General Motors Company (NYSE:GM) is selling its remaining stake in Ally Financial Inc (NYSE:GOM), once the auto giant’s in-house lending arm known as GMAC, for an estimated $900 million, reports Dana Mattioli and Jeff Bennett for The Wall Street Journal. Ally Financial has repaid about two-thirds of the $17.2 billion bailout it received during the crisis, but the US government is still the company’s majority shareholder.

General Motors Company (NYSE:GM) first sold a 51% stake in Ally Financial Inc (NYSE:GOM) to a group of investors including Cerberus Capital Management LP for $7.5 billion in 2006. GM let its share fall to just 9.9% and Cerberus owns 8.7% of the investment company.

General Motors moving back to in-house financing

The latest move isn’t a great surprise, as General Motors Company (NYSE:GM) has been working to bring its financing back in-house for the last year. When Ally put its international businesses up for sale to deal with its US debt and legal issues stemming from its involvement in subprime mortgages, General Motors bought its operations in Europe, Latin America, and China for $4.2 billion.

General Motors Company (NYSE:GM)’s captive financing arm, GMF, gives the company more control over the offers that it makes to consumers. For example, right now GM doesn’t have the capability to lease cars in Europe, putting it at a big disadvantage, but analysts believe that GMF is working to fix that. Having its own financing arm also makes it easier for GM to move aggressively into new markets, driving sales for the auto business. General Motors’ cost of offering low APR loans should also decline.
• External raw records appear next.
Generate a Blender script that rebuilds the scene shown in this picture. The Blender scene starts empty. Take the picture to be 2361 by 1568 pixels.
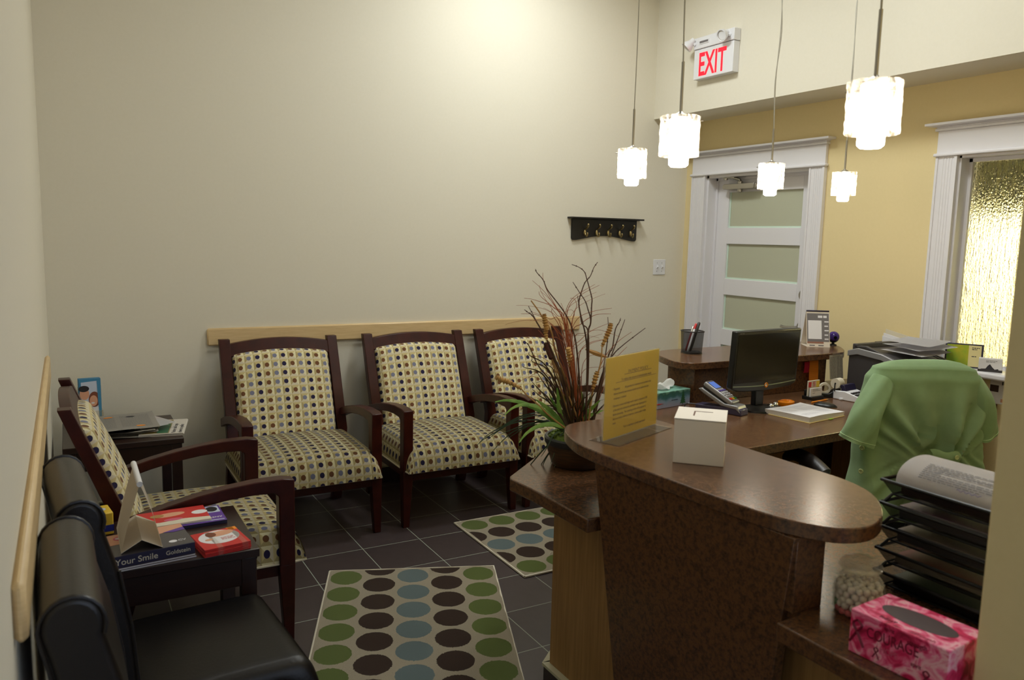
import bpy, bmesh, math, random
from mathutils import Vector, Matrix
PI = math.pi
random.seed(7)
C = bpy.context.scene.collection

# ------------------------------------------------------------------ materials
def lin(c):
    out = []
    for v in c[:3]:
        v = v / 255.0
        out.append(v / 12.92 if v <= 0.04045 else ((v + 0.055) / 1.055) ** 2.4)
    return (out[0], out[1], out[2], 1.0)

def mat(name, col, rough=0.5, metal=0.0, spec=0.5, emit=None, es=0.0, coat=0.0, sheen=0.0, alpha=None):
    m = bpy.data.materials.new(name); m.use_nodes = True
    b = m.node_tree.nodes['Principled BSDF']
    b.inputs['Base Color'].default_value = lin(col)
    b.inputs['Roughness'].default_value = rough
    b.inputs['Metallic'].default_value = metal
    b.inputs['Specular IOR Level'].default_value = spec
    b.inputs['Coat Weight'].default_value = coat
    b.inputs['Sheen Weight'].default_value = sheen
    if emit:
        b.inputs['Emission Color'].default_value = lin(emit); b.inputs['Emission Strength'].default_value = es
    return m

def N(m, typ, **kw):
    n = m.node_tree.nodes.new(typ)
    for k, v in kw.items():
        setattr(n, k, v)
    return n

def L(m, a, b):
    m.node_tree.links.new(a, b)

def bsdf(m):
    return m.node_tree.nodes['Principled BSDF']

def ramp(m, fac, stops, interp='LINEAR'):
    r = N(m, 'ShaderNodeValToRGB'); r.color_ramp.interpolation = interp
    els = r.color_ramp.elements
    while len(els) < len(stops):
        els.new(0.5)
    for e, (p, c) in zip(els, stops):
        e.position = p; e.color = lin(c)
    L(m, fac, r.inputs['Fac'])
    return r.outputs['Color']

def mth(m, op, a, b=None, c=None):
    n = N(m, 'ShaderNodeMath', operation=op)
    for i, v in enumerate((a, b, c)):
        if v is None:
            continue
        if isinstance(v, (int, float)):
            n.inputs[i].default_value = v
        else:
            L(m, v, n.inputs[i])
    return n.outputs[0]

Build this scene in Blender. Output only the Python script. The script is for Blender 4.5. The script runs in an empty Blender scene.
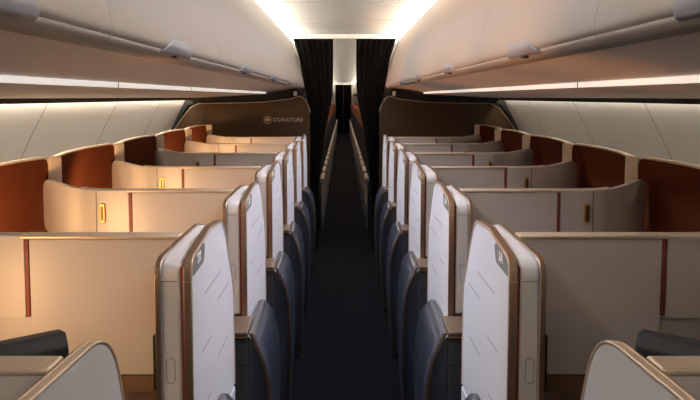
import bpy, bmesh, math, random
from mathutils import Vector, Matrix
random.seed(4)
scene = bpy.context.scene
COL = scene.collection
H = 1.5            # eye height
PITCH = 0.84       # row pitch
ENDY = 30.0        # far end of the rear cabin
BULK = 6.42        # partition distance

# ------------------------------------------------------------------ materials
def mat(name, col, rough=.5, metal=0.0, noise=None, bump=None, spec=.5, emit=None, strength=0, coat=0, sheen=0):
    m = bpy.data.materials.new(name); m.use_nodes = True
    nt = m.node_tree; b = nt.nodes['Principled BSDF']
    b.inputs['Base Color'].default_value = (*col, 1)
    b.inputs['Roughness'].default_value = rough
    b.inputs['Metallic'].default_value = metal
    b.inputs['Specular IOR Level'].default_value = spec
    b.inputs['Coat Weight'].default_value = coat
    b.inputs['Sheen Weight'].default_value = sheen
    if emit:
        b.inputs['Emission Color'].default_value = (*emit, 1); b.inputs['Emission Strength'].default_value = strength
    tc = nt.nodes.new('ShaderNodeTexCoord')
    if noise:
        sc, amt, stretch = noise
        mp = nt.nodes.new('ShaderNodeMapping'); mp.inputs['Scale'].default_value = stretch
        n = nt.nodes.new('ShaderNodeTexNoise'); n.inputs['Scale'].default_value = sc; n.inputs['Detail'].default_value = 5
        r = nt.nodes.new('ShaderNodeMix'); r.data_type = 'RGBA'
        r.inputs[6].default_value = (*[c*(1-amt) for c in col], 1); r.inputs[7].default_value = (*[min(1, c*(1+amt)) for c in col], 1)
        nt.links.new(tc.outputs['Object'], mp.inputs['Vector']); nt.links.new(mp.outputs[0], n.inputs['Vector'])
        nt.links.new(n.outputs['Fac'], r.inputs[0]); nt.links.new(r.outputs[2], b.inputs['Base Color'])
    if bump:
        sc, st, d = bump
        n2 = nt.nodes.new('ShaderNodeTexNoise'); n2.inputs['Scale'].default_value = sc; n2.inputs['Detail'].default_value = 4
        bp = nt.nodes.new('ShaderNodeBump'); bp.inputs['Strength'].default_value = st; bp.inputs['Distance'].default_value = d
        nt.links.new(tc.outputs['Object'], n2.inputs['Vector']); nt.links.new(n2.outputs['Fac'], bp.inputs['Height'])
        nt.links.new(bp.outputs[0], b.inputs['Normal'])
    return m

M = {}
M['shell_white'] = mat('satin_white', (.66, .635, .62), .42, bump=(900, .06, .001))
M['door_white'] = mat('door_white', (.68, .68, .70), .4, bump=(700, .06, .001))
M['greige'] = mat('greige_panel', (.60, .545, .50), .5, bump=(900, .06, .001))
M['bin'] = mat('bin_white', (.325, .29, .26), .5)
M['channel'] = mat('channel_white', (.74, .66, .61), .45)
M['ceil'] = mat('ceiling_white', (.90, .885, .86), .55)
M['wall'] = mat('sidewall_white', (.68, .66, .62), .55)
M['bronze'] = mat('brushed_bronze', (.46, .34, .24), .36, 1.0, bump=(300, .04, .001))
M['champagne'] = mat('champagne_metal', (.74, .60, .45), .42, .55)
M['shelf'] = mat('shelf_top', (.15, .105, .075), .45, .2)
M['dark_edge'] = mat('dark_edge', (.20, .13, .085), .38, 1.0)
M['gold'] = mat('gold_latch', (.50, .28, .09), .35, 1.0)
M['dark_bronze'] = mat('partition_bronze', (.062, .034, .013), .42, .5, noise=(8, .25, (.4, 1, 30)))
M['oxblood'] = mat('oxblood_trim', (.20, .03, .02), .55)
M['brown'] = mat('brown_fabric', (.125, .030, .009), .9, noise=(160, .35, (1, 1, 1)), bump=(500, .5, .002), spec=.15)
M['brown_r'] = M['brown']
M['navy'] = mat('navy_leather', (.026, .033, .052), .30, noise=(40, .12, (1, 1, 1)), bump=(220, .08, .001), coat=.25)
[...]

All told, US taxpayers to lose about $10 billion

Like Ally, General Motors Company (NYSE:GM) received a large bailout from the federal government during the financial crisis, and the US government still holds a stake in the company, though the US Treasury has announced plans to sell that stake by the end of the year, ahead of most expectations. The exact timetable depends on market conditions, but by setting such a close deadline, it seems like the US government will end up losing about $10 billion on the money it lent to General Motors. There have been suggestions that a private deal or an IPO could be held to help the government get rid of its remaining stake in Ally sometime next year.